Vahanvati told the apex court bench of justices GS Singhvi and AK Ganguly that Swamy sought “sanction for prosecution even without filing a complaint before the competent court... In such circumstances, the question of sanction cannot and does not arise,” the AG said.

Taking exception to Vahanvati’s argument, Swamy said he could have moved a court but moving the prime minister’s office was an option for him which he resorted to. “Why should I act on the AG’s advice?” he said.

The court felt that the maximum time for responding to a plea for sanction should be three months as laid down in the Jain-Hawala case, but it also wanted the AG to say what the government thinks should be the outer limit. To this, the AG said prima facie the period should be six months.

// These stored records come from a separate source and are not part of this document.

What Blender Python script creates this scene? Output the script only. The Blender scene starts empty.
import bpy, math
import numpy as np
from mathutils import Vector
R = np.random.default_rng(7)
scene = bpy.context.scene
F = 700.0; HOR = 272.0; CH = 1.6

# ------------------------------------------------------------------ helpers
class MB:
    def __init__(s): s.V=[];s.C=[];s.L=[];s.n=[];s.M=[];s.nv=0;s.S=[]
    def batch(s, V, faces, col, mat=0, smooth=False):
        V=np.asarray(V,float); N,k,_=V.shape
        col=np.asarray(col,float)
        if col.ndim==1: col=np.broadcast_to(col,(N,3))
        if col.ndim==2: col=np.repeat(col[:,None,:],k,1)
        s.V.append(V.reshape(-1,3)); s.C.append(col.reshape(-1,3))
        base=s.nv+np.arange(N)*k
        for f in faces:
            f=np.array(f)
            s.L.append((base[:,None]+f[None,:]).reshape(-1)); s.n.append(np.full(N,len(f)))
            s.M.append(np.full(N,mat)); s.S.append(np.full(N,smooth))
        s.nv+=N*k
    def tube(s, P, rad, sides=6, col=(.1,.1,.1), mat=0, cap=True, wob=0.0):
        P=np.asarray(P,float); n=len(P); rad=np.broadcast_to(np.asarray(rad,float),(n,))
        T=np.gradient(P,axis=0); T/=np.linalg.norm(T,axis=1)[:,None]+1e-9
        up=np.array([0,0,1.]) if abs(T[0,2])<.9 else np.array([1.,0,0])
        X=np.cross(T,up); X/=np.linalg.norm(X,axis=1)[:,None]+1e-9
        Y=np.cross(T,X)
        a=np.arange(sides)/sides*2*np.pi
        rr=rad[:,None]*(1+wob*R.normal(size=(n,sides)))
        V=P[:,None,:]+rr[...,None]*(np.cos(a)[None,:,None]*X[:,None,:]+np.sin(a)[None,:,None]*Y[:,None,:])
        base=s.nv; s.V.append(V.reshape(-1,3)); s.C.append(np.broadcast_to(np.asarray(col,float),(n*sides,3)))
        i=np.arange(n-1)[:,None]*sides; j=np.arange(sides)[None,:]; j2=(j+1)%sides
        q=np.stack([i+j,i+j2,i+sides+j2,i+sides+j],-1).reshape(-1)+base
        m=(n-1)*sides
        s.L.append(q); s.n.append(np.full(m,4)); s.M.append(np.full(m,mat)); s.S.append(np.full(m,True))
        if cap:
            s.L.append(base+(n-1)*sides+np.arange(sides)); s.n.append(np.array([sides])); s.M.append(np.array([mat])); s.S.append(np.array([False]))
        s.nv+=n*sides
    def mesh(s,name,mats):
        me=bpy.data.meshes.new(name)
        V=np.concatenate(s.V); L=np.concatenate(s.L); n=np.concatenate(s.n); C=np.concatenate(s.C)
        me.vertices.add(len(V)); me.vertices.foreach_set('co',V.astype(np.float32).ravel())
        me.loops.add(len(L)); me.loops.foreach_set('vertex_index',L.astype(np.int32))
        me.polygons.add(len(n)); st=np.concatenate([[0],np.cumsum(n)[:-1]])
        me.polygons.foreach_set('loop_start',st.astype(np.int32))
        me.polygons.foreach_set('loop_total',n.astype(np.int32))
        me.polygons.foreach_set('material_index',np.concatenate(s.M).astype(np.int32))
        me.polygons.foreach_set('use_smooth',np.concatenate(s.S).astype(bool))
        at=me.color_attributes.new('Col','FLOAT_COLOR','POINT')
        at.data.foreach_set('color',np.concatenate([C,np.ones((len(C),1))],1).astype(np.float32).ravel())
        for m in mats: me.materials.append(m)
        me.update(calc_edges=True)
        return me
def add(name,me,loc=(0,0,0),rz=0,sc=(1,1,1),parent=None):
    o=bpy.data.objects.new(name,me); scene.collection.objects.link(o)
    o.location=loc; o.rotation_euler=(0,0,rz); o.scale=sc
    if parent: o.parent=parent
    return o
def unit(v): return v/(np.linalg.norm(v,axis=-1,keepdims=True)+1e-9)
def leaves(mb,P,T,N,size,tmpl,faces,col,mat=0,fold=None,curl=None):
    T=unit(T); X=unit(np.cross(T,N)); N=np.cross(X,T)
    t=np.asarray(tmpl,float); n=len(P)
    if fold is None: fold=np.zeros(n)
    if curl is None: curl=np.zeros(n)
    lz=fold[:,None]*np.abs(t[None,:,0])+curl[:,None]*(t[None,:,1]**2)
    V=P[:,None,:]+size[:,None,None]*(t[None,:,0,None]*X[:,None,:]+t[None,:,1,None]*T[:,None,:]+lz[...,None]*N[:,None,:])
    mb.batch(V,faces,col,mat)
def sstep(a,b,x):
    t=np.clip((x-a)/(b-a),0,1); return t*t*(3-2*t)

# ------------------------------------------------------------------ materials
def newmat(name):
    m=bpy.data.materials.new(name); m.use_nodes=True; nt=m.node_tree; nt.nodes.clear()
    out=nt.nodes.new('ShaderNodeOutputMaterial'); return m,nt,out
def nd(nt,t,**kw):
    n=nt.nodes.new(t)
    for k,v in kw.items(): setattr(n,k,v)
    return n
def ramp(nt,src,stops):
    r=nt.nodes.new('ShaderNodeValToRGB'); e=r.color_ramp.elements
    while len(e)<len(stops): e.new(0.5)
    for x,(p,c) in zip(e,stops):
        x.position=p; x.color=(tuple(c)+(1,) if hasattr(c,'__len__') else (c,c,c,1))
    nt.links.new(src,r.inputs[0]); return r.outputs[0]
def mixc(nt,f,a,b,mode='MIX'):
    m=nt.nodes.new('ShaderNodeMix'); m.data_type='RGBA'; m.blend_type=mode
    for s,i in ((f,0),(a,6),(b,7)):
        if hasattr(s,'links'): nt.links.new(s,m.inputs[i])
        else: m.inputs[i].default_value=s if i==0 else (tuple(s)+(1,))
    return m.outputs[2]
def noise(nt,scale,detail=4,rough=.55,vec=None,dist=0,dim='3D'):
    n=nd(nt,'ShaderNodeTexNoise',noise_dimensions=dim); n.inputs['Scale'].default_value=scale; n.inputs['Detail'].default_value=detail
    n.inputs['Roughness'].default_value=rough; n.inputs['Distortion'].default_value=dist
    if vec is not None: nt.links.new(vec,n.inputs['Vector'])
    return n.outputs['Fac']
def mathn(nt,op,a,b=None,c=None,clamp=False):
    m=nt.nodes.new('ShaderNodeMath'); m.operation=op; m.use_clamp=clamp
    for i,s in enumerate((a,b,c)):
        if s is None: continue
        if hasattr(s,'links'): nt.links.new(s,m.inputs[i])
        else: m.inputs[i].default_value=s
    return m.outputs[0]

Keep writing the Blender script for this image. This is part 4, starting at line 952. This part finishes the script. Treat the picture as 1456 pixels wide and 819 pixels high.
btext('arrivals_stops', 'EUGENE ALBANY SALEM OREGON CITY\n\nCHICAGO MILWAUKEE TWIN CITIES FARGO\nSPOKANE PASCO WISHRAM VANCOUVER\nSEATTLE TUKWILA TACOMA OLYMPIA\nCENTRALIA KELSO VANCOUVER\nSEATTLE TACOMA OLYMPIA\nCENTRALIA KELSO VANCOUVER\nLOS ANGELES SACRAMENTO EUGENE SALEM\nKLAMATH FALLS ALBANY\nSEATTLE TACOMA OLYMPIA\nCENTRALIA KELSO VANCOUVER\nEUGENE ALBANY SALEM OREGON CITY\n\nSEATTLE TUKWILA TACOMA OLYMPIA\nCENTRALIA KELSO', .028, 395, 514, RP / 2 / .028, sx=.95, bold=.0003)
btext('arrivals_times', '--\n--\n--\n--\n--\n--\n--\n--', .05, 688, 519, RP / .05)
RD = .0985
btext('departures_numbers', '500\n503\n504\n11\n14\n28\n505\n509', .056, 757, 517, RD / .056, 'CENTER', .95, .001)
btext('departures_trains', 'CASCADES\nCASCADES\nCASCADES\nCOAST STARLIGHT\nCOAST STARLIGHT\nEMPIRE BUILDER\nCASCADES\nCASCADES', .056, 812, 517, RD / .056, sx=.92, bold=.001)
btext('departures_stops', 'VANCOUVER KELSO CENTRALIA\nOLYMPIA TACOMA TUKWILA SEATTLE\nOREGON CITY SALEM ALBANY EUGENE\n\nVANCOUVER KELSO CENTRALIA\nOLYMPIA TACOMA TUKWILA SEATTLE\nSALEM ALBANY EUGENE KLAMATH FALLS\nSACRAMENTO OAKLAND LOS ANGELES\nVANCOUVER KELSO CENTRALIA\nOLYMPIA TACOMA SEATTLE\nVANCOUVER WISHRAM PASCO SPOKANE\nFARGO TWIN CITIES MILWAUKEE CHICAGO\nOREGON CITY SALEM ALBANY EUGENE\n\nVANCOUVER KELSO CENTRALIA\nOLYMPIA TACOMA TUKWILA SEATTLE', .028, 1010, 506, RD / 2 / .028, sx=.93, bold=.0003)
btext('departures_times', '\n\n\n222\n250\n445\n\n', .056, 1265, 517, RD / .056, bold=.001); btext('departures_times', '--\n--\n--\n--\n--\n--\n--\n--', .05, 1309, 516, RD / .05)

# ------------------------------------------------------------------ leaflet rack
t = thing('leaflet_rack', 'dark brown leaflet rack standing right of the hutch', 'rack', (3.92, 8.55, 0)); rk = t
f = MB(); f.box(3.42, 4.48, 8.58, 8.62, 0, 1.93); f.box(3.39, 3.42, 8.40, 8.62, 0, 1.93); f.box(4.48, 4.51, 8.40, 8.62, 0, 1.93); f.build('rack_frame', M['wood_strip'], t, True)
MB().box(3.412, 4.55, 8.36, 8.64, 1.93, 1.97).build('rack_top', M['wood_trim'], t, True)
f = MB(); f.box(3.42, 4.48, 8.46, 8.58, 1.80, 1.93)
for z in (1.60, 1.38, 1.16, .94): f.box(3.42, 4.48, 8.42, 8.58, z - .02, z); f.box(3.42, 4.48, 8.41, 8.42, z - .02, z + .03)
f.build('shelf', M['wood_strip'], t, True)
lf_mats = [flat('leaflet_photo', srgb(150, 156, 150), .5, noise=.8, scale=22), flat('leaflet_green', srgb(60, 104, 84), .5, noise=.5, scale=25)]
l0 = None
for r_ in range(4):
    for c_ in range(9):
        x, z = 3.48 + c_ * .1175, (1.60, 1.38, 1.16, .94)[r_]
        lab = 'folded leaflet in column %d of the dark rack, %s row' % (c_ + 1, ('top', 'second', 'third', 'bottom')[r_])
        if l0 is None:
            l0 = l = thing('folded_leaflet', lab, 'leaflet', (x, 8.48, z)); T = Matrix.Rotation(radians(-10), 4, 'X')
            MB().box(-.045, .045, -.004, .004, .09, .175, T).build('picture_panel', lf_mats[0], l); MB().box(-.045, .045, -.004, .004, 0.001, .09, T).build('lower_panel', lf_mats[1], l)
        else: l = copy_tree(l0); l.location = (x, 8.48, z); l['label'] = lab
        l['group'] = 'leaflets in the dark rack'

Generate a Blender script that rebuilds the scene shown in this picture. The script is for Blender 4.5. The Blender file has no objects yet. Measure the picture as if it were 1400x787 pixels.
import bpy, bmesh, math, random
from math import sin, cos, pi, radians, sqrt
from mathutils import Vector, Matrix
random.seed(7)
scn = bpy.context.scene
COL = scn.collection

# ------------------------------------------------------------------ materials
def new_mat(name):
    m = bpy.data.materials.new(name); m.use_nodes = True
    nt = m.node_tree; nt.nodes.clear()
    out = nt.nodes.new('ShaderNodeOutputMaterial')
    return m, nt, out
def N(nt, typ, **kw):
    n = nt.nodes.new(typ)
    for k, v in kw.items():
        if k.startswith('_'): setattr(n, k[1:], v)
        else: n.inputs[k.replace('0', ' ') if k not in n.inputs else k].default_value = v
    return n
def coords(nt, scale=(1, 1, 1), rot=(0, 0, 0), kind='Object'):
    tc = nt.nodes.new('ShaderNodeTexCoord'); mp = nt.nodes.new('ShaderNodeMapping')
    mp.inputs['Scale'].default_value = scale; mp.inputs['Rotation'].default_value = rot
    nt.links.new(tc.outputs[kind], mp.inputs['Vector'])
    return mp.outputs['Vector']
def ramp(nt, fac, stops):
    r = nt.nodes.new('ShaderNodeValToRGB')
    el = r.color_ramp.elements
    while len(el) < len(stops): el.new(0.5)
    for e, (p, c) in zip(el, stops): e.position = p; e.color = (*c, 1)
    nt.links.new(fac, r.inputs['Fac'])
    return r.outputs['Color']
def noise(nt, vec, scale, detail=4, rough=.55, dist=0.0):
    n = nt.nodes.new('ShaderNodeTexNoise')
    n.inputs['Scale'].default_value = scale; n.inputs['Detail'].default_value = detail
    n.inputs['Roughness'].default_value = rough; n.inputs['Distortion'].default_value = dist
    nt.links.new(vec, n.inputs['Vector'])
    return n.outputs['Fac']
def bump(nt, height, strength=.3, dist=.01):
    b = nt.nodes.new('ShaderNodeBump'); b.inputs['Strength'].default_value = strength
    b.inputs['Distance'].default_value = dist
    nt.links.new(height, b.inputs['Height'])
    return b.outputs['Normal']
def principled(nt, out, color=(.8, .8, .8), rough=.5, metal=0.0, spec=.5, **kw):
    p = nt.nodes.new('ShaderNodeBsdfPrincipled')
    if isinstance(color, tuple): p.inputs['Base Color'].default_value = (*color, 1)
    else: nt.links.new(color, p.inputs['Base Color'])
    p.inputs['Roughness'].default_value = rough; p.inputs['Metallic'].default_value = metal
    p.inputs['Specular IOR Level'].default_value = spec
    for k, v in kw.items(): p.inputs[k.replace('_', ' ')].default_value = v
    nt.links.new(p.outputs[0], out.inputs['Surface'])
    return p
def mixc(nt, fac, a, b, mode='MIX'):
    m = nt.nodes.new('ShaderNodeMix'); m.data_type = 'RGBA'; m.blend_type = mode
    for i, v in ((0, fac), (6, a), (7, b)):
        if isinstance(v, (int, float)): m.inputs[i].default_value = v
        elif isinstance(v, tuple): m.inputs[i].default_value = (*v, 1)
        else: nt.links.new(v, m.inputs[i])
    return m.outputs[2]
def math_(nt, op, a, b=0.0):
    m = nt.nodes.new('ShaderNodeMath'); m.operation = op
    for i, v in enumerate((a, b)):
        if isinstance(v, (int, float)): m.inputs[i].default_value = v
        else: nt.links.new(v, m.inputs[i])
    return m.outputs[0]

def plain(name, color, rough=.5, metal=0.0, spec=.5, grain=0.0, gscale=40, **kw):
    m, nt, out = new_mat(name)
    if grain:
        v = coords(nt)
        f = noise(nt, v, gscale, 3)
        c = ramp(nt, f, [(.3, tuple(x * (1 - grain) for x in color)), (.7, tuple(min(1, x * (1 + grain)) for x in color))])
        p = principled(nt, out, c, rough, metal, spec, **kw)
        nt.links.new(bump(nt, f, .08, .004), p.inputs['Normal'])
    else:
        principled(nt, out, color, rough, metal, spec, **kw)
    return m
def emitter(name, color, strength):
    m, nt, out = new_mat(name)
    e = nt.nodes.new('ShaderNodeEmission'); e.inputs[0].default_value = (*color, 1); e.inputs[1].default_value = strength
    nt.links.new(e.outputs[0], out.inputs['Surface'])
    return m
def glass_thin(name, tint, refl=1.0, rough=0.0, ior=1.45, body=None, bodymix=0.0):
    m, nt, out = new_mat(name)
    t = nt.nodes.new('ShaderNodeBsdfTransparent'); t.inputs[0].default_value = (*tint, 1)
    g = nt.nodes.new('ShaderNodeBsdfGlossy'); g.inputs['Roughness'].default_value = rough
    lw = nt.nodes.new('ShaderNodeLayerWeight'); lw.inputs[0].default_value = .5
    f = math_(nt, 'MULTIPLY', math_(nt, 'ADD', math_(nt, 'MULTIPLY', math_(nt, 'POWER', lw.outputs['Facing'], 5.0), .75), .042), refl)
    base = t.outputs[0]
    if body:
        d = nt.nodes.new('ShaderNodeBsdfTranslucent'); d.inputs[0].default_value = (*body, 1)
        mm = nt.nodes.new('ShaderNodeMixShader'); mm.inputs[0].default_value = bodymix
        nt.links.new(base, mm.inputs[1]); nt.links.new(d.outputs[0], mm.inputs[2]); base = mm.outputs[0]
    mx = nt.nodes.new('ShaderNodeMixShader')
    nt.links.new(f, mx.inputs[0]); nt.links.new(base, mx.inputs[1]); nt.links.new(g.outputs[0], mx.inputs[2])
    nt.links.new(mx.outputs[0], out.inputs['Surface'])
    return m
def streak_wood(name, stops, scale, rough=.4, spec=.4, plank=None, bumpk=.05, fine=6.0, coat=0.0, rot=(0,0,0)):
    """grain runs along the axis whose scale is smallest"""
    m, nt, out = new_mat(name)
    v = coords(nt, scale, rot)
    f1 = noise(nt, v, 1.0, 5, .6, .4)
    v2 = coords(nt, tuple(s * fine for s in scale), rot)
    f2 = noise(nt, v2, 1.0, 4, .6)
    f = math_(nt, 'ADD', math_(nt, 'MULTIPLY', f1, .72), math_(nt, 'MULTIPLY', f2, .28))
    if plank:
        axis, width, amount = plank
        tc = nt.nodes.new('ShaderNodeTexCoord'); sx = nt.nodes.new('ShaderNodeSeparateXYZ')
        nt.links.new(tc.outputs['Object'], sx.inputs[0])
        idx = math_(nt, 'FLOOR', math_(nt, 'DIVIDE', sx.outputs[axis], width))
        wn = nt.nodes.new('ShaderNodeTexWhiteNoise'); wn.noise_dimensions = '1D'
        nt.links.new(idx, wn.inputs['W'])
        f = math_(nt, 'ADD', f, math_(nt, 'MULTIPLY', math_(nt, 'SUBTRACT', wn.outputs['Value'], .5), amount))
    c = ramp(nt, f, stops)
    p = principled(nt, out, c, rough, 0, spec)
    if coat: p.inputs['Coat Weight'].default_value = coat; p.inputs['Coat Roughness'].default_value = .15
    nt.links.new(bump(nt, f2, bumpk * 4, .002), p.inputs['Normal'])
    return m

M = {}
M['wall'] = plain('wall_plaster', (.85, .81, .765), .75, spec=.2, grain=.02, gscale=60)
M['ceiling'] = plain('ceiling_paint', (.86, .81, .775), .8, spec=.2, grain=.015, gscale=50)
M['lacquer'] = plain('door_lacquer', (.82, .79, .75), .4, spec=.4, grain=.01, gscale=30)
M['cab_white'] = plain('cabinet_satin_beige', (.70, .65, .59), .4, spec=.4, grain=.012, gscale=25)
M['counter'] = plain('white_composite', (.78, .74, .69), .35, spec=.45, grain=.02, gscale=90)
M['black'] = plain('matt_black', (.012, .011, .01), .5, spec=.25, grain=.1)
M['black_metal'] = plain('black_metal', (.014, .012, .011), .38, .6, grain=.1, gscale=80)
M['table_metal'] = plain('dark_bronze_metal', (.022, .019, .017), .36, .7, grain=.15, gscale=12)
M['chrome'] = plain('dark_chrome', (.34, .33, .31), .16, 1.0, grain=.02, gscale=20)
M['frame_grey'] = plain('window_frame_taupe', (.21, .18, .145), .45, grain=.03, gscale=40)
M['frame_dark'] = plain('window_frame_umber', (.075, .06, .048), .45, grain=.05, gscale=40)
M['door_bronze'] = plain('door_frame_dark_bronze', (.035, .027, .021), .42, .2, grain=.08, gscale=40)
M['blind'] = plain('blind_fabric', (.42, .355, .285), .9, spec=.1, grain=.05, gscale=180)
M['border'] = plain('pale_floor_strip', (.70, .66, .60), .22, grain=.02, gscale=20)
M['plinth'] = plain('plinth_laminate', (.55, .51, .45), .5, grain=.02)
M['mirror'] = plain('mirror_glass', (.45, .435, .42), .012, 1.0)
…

The bench, that’s also seized of the petition filed by the Centre for Public Interest Litigation (CPIL), seeking setting up a court-monitored  special investigating team to investigate the spectrum allocation also asked the AG to submit details of the number of sanctions that are pending for a long time.

The direction came after CPIL counsel Bhushan said that authorities are dragging their feet over prosecuting corrupt bureaucrats and individuals. He sought the court’s intervention in the matter and for making fresh directions in the light of the apex court’s judgment in the Jain-Hawala case.

Hearing the fate of corruption cases against the big fishes, the bench observed that the executive hasn’t taken any action in many areas which affect the life of people; corruption being one.